Erdogan: Turkey may suspend ties with UAE over Israel deal

The Foreign Ministry said the Palestinian people and administration were right to react strongly against the agreement.

Turkish President Recep Tayyip Erdogan attends a meeting with Russian President Vladimir Putin in the Black sea resort of Sochi, Russia, 22 October 2019 (photo credit: SERGEI CHIRIKOV/POOL VIA REUTERS)
Turkish President Recep Tayyip Erdogan attends a meeting with Russian President Vladimir Putin in the Black sea resort of Sochi, Russia, 22 October 2019
(photo credit: SERGEI CHIRIKOV/POOL VIA REUTERS)
President Tayyip Erdogan said on Friday that Turkey was considering closing its embassy in Abu Dhabi and suspending diplomatic ties with the United Arab Emirates over its accord to normalize ties with Israel.
Erdogan was speaking to reporters in Istanbul after the Turkish Foreign Ministry said history will never forgive the "hypocritical behavior" of the UAE in agreeing such a deal.
The Foreign Ministry said the Palestinian people and administration were right to react strongly against the agreement, which recasts the order of Middle East politics from the Palestinian issue to the fight against Iran.
"History and the conscience of the region's peoples will not forget and never forgive this hypocritical behavior of the UAE, betraying the Palestinian cause for the sake of its narrow interests," the ministry said in a statement.
"It is extremely worrying that the UAE should, with a unilateral action, try and do away with the (2002) Arab Peace Plan developed by the Arab League. It is not in the slightest credible that this three-way declaration should be presented as supporting the Palestinian cause."

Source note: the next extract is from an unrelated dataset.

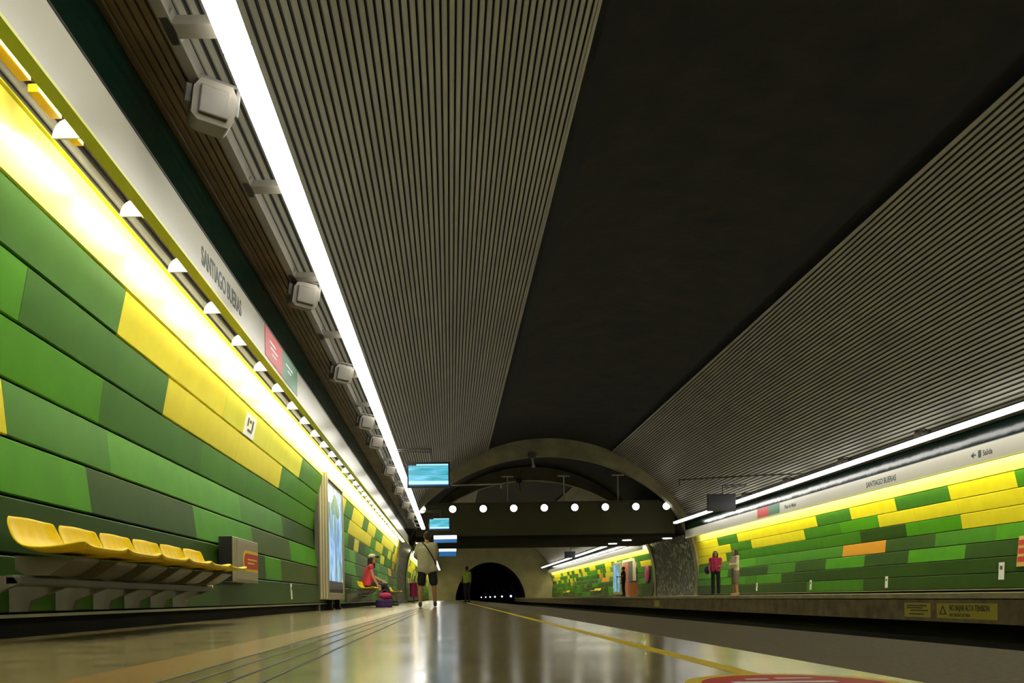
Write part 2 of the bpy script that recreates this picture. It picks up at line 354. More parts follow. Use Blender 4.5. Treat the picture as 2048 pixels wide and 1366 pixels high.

US President Donald Trump helped broker the accord.
Turkey has diplomatic and trade ties with Israel, but relations have been strained for years. In 2010 Israeli commandos killed 10 Turkish activists trying to breach a blockade on the Gaza Strip, which is ruled by the Palestinian Islamist movement Hamas.
The UAE becomes the third Arab country to establish full relations with Israel, after Egypt in 1979 and Jordan in 1994.